Merci ; on n'est jamais à l'abri d'une bonne photo de temps en temps. Mais pour moi ça a été un jeu, exploiter formellement ces structures et profiter des contrastes que l'éclairage m'offrait. J'avais 3 optiques (21, 35, 50) que j'ai toutes utilisées, mais les photos les plus graphiques ont été faites au 50 et j'aurais pu me contenter de cette seule optique.

Jacques, pote a écrit :
…J'aurais bien aimé voir l'intérieur du Parlement, plus que le musée car les musées sont le plus souvent l'objet d'exercices de style outrés, c'est leur fonction.

J'ai visité l'intérieur du Parlement, du moins la partie "horizontale" (les deux "bols" et le "plateau technique"), pas les deux tours accolées de bureaux qui ne m'auraient sans doute rien appris. Il était demandé de ne pas photographier à l'intérieur, donc je n'ai rapporté aucune photo. Étant un peu familier du travail parlementaire j'ai apprécié la fonctionnalité des lieux (salles de commissions, service de documentation, hémicycles conçus pour un travail législatif efficace grâce à une informatique performante qui permet aux parlementaires d'avoir en temps réel l'état du texte en discussion avec les amendements votés – il est vrai que Niemeyer n'est pour rien dans cette dernière question). Beaucoup apprécié également l'effort de transparence de cette structure à l'égard du citoyen : documentation claire, visites guidées – qui témoigne d'une vraie approche démocratique du travail du Parlement.

Jacques, pote a écrit :
…En fait en quelques heures on ne voit, et donc on ne photographie, que la peau de cette architecture. D'une certaine façon, c'est peut-être un mauvais service à lui rendre. D'autant plus que le dessin épuré des bâtiments appelle effectivement un exercice photographique de plus en plus formel au fur et à mesure que l'on avance. Pour au final délivrer un message aux antipodes de la réalité de ce pays, notamment de son anti-urbanisme débridé mêlant tours ultra-modernes et favelas.
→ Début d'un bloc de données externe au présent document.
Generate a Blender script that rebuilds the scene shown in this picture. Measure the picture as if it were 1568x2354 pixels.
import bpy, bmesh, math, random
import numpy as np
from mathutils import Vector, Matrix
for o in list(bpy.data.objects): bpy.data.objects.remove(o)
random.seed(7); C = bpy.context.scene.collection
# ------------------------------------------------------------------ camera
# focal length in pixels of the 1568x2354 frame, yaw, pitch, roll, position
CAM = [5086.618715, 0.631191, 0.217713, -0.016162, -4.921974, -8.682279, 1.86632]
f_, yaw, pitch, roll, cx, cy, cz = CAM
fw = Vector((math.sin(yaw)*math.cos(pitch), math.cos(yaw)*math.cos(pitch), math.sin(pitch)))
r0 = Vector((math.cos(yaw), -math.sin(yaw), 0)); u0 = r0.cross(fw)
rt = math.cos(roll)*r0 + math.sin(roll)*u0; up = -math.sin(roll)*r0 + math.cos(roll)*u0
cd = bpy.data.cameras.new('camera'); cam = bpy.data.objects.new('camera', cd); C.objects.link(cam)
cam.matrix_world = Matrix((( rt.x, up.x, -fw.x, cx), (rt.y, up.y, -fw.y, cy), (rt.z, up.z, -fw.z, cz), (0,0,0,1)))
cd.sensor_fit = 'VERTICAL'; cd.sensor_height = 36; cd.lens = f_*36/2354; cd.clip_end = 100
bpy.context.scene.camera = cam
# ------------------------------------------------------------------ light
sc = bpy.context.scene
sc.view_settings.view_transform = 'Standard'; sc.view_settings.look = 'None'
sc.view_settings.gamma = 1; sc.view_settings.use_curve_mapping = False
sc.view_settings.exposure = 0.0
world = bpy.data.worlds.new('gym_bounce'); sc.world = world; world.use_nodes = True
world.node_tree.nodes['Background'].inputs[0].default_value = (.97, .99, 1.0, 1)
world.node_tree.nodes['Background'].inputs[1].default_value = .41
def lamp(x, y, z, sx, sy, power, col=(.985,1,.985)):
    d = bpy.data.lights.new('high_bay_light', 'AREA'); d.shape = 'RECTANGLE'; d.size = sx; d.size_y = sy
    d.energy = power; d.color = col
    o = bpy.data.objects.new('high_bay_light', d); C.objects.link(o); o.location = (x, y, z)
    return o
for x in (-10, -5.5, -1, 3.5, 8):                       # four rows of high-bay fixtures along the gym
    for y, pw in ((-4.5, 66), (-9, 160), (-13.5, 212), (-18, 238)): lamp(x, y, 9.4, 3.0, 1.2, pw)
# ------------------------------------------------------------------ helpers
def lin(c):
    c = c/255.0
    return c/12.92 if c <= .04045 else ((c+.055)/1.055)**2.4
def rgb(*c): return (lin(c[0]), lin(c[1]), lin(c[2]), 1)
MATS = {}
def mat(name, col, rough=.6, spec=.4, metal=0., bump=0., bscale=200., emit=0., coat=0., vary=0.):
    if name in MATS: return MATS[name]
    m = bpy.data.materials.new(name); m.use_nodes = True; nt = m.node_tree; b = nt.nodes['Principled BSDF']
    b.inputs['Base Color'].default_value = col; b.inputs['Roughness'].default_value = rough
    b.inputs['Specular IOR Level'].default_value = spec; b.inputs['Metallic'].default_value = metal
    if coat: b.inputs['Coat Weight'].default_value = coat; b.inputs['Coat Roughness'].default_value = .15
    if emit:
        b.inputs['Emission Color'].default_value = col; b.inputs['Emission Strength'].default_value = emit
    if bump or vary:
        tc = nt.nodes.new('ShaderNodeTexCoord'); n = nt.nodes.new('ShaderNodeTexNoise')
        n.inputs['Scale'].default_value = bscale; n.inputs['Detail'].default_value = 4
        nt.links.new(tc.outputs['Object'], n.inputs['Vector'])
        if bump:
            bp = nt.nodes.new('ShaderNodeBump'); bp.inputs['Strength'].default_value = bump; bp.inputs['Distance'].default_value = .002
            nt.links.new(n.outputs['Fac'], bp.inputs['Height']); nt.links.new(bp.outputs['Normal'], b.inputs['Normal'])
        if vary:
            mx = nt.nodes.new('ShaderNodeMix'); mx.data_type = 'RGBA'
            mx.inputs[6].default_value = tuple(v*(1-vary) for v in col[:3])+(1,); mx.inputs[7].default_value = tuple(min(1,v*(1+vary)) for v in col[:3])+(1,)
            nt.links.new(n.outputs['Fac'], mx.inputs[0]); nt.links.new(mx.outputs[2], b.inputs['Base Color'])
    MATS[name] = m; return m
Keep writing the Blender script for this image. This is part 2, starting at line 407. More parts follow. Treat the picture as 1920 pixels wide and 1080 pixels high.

Je suis totalement d'accord et je l'ai dit plus haut, c'était davantage un exercice de style qu'un travail de fond. Et cela n'a en effet rien à voir avec la réalité du pays, que j'avais un peu approchée au cours des trois journées précédentes, lors de notre séminaire qui m'avait permis de rencontrer des personnalités remarquables. Il portait sur les coopérations croisées franco-brésiliennes en Afrique et Haïti, avec 3 domaines majeurs : santé, urbanisation, gestion des forêts tropicales humides, et ce fut passionnant. Et peut-être utile, j'espère.